Как и руссоцентричная пропаганда, советский национальный террор также заметно распространился в годы Второй мировой войны {31} . Нападение Германии в июне 1941 г. послужило причиной немедленной депортации всего немецкого населения Советского Союза. В 1943–1944 гг., после изгнания германских войск целых шесть советских народов — все мужчины, женщины и дети — были депортированы в Сибирь или в Среднюю Азию по обвинению в сотрудничестве с врагом: крымские татары, турки-месхетинцы, кабардинцы, ингуши, чеченцы и калмыки. Если первые три говорили на тюркских языках и поэтому могли считаться и считались с большой натяжкой тюркской диаспорой, то три последних были местными советскими народами. Их депортация знаменовала новую эскалацию в практике советского национального террора. Советизация только что приобретенных территорий Эстонии, Латвии, Литвы, Западной Беларуси, Западной Украины и Молдовы также породила волну массовых депортаций в 1944–1952 гг. Строго говоря, они не были национальными депортациями. Скорее они копировали массовые аресты и депортации, охватившие весь Советский Союз в 1918–1921 и 1928–1933 гг. Поскольку послевоенные депортации не затронули русских, и Советское государство теперь идентифицировало себя в значительной мере с коренной русской национальностью, эти депортации воспринимались их жертвами как национальная репрессия, осуществленная имперской русской властью.
2
С другой стороны, нет убедительных данных для предположения, что какие-то другие советские национальности, в том числе евреи, были специфической мишенью в 1937–1938 гг. только по причине их национальности. Обсуждение свидетельств см. в работе: Martin. The Affirmative Action Empire. Ch. 8.

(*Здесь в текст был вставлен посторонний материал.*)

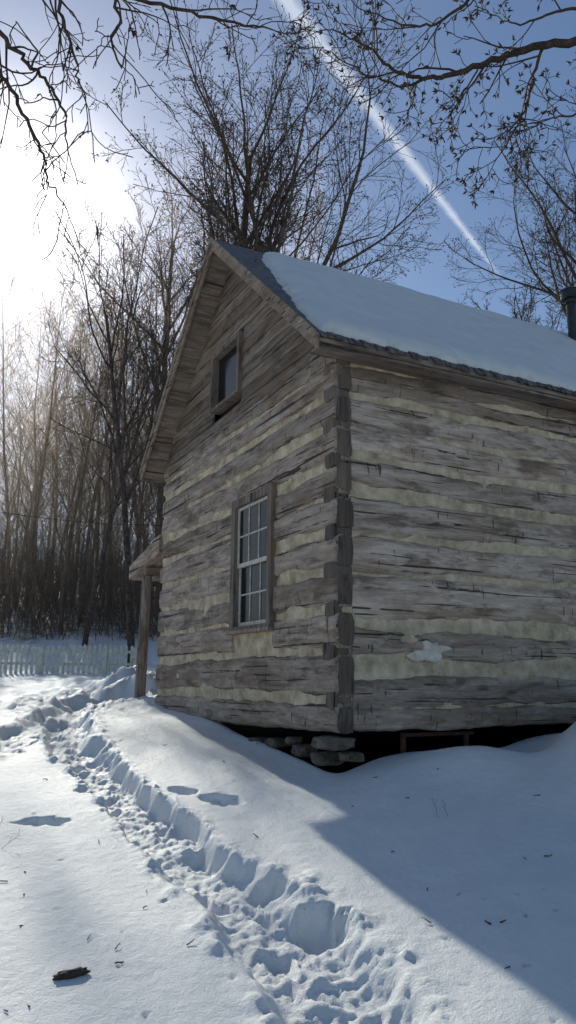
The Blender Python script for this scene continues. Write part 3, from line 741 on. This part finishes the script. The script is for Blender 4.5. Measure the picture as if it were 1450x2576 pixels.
limb("tree_branch",[(1300,-120),(1200,-20),(1100,60),(1010,60),(900,20)],[4.6,4.6,4.8,4.9,5],[.011,.010,.008,.006,.003],6,LB,7,.45,.85,.0)
limb("tree_branch",[(1600,-60),(1480,10),(1400,30),(1320,60),(1260,50)],[4.6]*5,[.011,.010,.008,.006,.003],7,LB,4,.4,.85,.0)
LC="thin drooping branch with curling bare twigs"
limb("tree_branch",[(-120,-60),(-20,60),(50,140),(110,200),(160,280),(165,350)],[3.6]*6,[.014,.012,.010,.008,.006,.004],11,LC,10,.42,.0,.12,.6,.5,.006)
limb("tree_branch",[(-120,60),(-30,150),(30,230),(80,330),(110,400),(120,460),(170,520)],[3.5]*7,[.012,.011,.009,.008,.006,.005,.003],12,LC,9,.32,.0,.12,.6,.5,.006)
limb("tree_branch",[(60,-160),(130,-40),(160,60),(190,150),(200,220)],[3.7]*5,[.012,.010,.008,.006,.004],13,LC,8,.38,.0,.12,.6,.5,.006)
limb("tree_branch",[(-80,-120),(60,-50),(200,-30),(380,5),(520,45),(620,60),(700,80)],[3.9,3.9,4,4,4.1,4.1,4.2],[.018,.015,.013,.010,.008,.006,.003],14,LC,13,.42,.3,.08,.7,.45,.006)
limb("tree_branch",[(150,-150),(260,-60),(300,40),(280,110),(310,170)],[3.8]*5,[.010,.009,.008,.006,.004],15,LC,8,.38,.0,.12,.6,.5,.006)
mb=MB(); a=atY(-200,1248,30); b_=atY(430,1322,30)
pts=[a+(b_-a)*u+np.array([0,0,-.3*4*u*(1-u)]) for u in np.linspace(0,1,16)]
tube(mb,pts,[.012]*16,5); mb.obj("power_line",m_metal,label="thin black power line strung before the woods",cat="cable")
def debris_twig(px_,py_,L,R_,seed,nm="fallen_twig",lab="small dark twig lying on the snow",up=.0,kinds=1,grp="twigs scattered on the snow",cat="twig"):
    r=random.Random(seed); p=gpt(px_,py_); a=r.uniform(0,3.14); D=(math.cos(a),math.sin(a),up)
    T=Tree(seed); sp=[dict(n=5,w=.35,g=0,rm=.001,tap=.5),dict(c=kinds,s=.3,a=(30,60),l=.45,n=3,w=.3,g=0,rm=.001,rr=.7,d=.3,tap=.5)]
    if kinds==0: sp=sp[:1]
    T.grow((0,0,.004),D,L,R_,0,sp); V,F=T.mesh((0,1),[5,4]); z0_=gz(p[0],p[1])
    if not up:
        V[:,2]=np.clip(V[:,2],-.01,.02)
        V[:,2]+=np.array([gz(a_+p[0],b2+p[1])-z0_ for a_,b2 in V[:,:2]])+.003
    o=mk(nm,V,F,m_twig,smooth=True,label=lab,cat=cat,group=grp); o.location=(p[0],p[1],z0_); return o
dr=random.Random(12)
spots=[(565,1925),(645,1880),(950,1955),(300,1870),(1100,1935),(985,2150),(1075,2245),(1235,2330),(1260,2325),(1370,2155),(1325,2165),(1085,2330),(650,2105),(600,2370),(470,2390),(290,2395),(290,2430),(60,2250),(65,2190),(370,2140),(220,2370),(50,2330),(1360,2000),(1030,2010),(890,2030),(370,2250),(360,2290),(20,2550),(75,2540),(550,2270),(1285,2440),(120,1960),(410,1880),(250,2120)]
for i,(a_,b2) in enumerate(spots): debris_twig(a_,b2,dr.uniform(.025,.07),dr.uniform(.003,.0055),300+i,kinds=dr.choice([0,1,1]))
LW="thin dry weed stem poking through the snow"
for i,(a_,b2,l) in enumerate([(1100,2058,.16),(1128,2056,.13),(-15,2010,.25),(-20,2110,.22),(5,2130,.15)]):
    debris_twig(a_,b2,l,.0018,400+i,"weed_stem",LW,up=1.1,kinds=3,grp="dry weeds poking through the snow",cat="weed")
debris_twig(20,2215,.45,.004,431,kinds=3,lab="long thin branched twig lying on the snow")
p=gpt(178,2462); g=gz(p[0],p[1])
bm=bmesh.new(); bmesh.ops.create_icosphere(bm,subdivisions=4,radius=1); Vv=[]
for v in bm.verts:
    q=np.array(v.co); q=np.sign(q)*np.abs(q)**.75; q=q*(1+.3*float(fbm(q[0]*2,q[1]*3,q[2]*3,seed=8,o=3))); Vv.append(q*np.array([.085,.028,.022]))
o=mk("bark_chunk",Vv,[[v.index for v in f.verts] for f in bm.faces],m_twig,label="dark broken chunk of bark on the snow",cat="bark"); bm.free(); o.location=(p[0],p[1],g+.01); o.rotation_euler=(0,-.1,.35)
mb=MB(); mb.box((-70,27.5,-1),(1.5,85,24))
m,nt,b=newmat("woodland_haze"); nt.nodes.remove(b)
out=[n_ for n_ in nt.nodes][0]; vs=nt.nodes.new('ShaderNodeVolumeScatter'); vs.inputs['Density'].default_value=.009; vs.inputs['Anisotropy'].default_value=.6; vs.inputs['Color'].default_value=(1,.82,.66,1)
nt.links.new(vs.outputs[0],out.inputs['Volume'])
mb.obj("haze",m,label="thin sunlit haze among the woodland trees",kind="stuff")
# ------------------------------------------------------------------ light
SUN_AZ=math.radians(22.2); SUN_EL=math.radians(31.4)
sd=Vector((-math.sin(SUN_AZ)*math.cos(SUN_EL),math.cos(SUN_AZ)*math.cos(SUN_EL),math.sin(SUN_EL)))
sl=bpy.data.lights.new("sun",'SUN'); sl.energy=4.1; sl.angle=math.radians(.5); sl.color=(1,.94,.80)
so_=bpy.data.objects.new("sun",sl); sc.collection.objects.link(so_); so_.rotation_euler=sd.to_track_quat('Z','Y').to_euler(); so_.location=(-20,50,35)
w=bpy.data.worlds.new("World"); sc.world=w; w.use_nodes=True; nt=w.node_tree; nt.nodes.clear()
out=nt.nodes.new('ShaderNodeOutputWorld'); bg=nt.nodes.new('ShaderNodeBackground'); sky=nt.nodes.new('ShaderNodeTexSky')
sky.sky_type='NISHITA'; sky.sun_disc=False; sky.sun_elevation=SUN_EL; sky.sun_rotation=-SUN_AZ
sky.air_density=1.0; sky.dust_density=.3; sky.ozone_density=3.0
bg.inputs['Strength'].default_value=.10
nt.links.new(sky.outputs[0],bg.inputs[0])
tc=nt.nodes.new('ShaderNodeTexCoord'); dp=nt.nodes.new('ShaderNodeVectorMath'); dp.operation='DOT_PRODUCT'; dp.inputs[1].default_value=sd
nt.links.new(tc.outputs['Generated'],dp.inputs[0])
mx=math_(nt,'MAXIMUM',dp.outputs['Value'],0.)
g1=math_(nt,'MULTIPLY',math_(nt,'POWER',mx,260.),2.8); g2=math_(nt,'MULTIPLY',math_(nt,'POWER',mx,26.),.15)
bg2=nt.nodes.new('ShaderNodeBackground'); bg2.inputs[0].default_value=(1,.94,.87,1); nt.links.new(math_(nt,'ADD',g1,g2),bg2.inputs[1])
ad=nt.nodes.new('ShaderNodeAddShader'); nt.links.new(bg.outputs[0],ad.inputs[0]); nt.links.new(bg2.outputs[0],ad.inputs[1]); nt.links.new(ad.outputs[0],out.inputs[0])
# ------------------------------------------------------------------ contrail
m,nt,b=newmat("contrail_vapour"); nt.nodes.remove(b)
out=[n_ for n_ in nt.nodes][0]
tr=nt.nodes.new('ShaderNodeBsdfTransparent'); tl_=nt.nodes.new('ShaderNodeBsdfTranslucent'); tl_.inputs[0].default_value=(.8,.85,.95,1)
uv=nt.nodes.new('ShaderNodeAttribute'); uv.attribute_name='across'; al=nt.nodes.new('ShaderNodeAttribute'); al.attribute_name='along'
nz=noise(nt,mapv(nt,(.02,.02,.02)),1,6,.65)
e=math_(nt,'SUBTRACT',1.,math_(nt,'ABSOLUTE',uv.outputs['Fac']))
f=math_(nt,'MULTIPLY',math_(nt,'POWER',math_(nt,'MAXIMUM',math_(nt,'ADD',e,math_(nt,'MULTIPLY',math_(nt,'SUBTRACT',nz,.5),.9)),0.),1.2),1.2)
f=math_(nt,'MINIMUM',math_(nt,'MULTIPLY',f,al.outputs['Fac']),.8)
f=math_(nt,'MULTIPLY',f,math_(nt,'GREATER_THAN',e,.01))
ms=nt.nodes.new('ShaderNodeMixShader'); nt.links.new(f,ms.inputs[0]); nt.links.new(tr.outputs[0],ms.inputs[1]); nt.links.new(tl_.outputs[0],ms.inputs[2]); nt.links.new(ms.outputs[0],out.inputs[0])
def alt(px,py,h=1000.): d=ray(px,py); return C0+d*(h/d[2])
a=alt(620,-130); b_=alt(1262,700); dr_=b_-a; pr=nrm(np.cross(dr_,[0,0,1]))
V=[];F=[];ac=[];alg=[];n=60
for i in range(n+1):
    u=i/n; w_=25-17*u
    for j in range(5):
        c=(j-2)/2; V.append(a+dr_*u+pr*c*w_); ac.append(c); alg.append(1.0-.35*u-.6*max(0,(u-.85)/.15))
for i in range(n):
    for j in range(4): F.append((i*5+j,i*5+j+1,(i+1)*5+j+1,(i+1)*5+j))
mk("contrail",V,F,m,attrs={'across':ac,'along':alg},label="long white aircraft contrail across the blue sky",cat="contrail")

И для такого восприятия имелись свои основания. В ноябре 1948 г. важный закон разделил спецпереселенцев Советского Союза на две категории: временно сосланных и сосланных «навечно». В первую категорию входили в основном люди, депортация которых не была связана с национальной принадлежностью, в частности кулаки, депортированные в 1930-е гг. и власовцы (сражавшиеся на стороне Германии), депортированные в 1940-е гг. — большинство из них были в целом освобождены еще до смерти Сталина. Во вторую категорию входили депортированные народы, равно как эстонцы, латыши, литовцы, западные белорусы, западные украинцы и молдаване, несмотря на то, что они были ранее депортированы, как кулаки, власовцы или бандиты.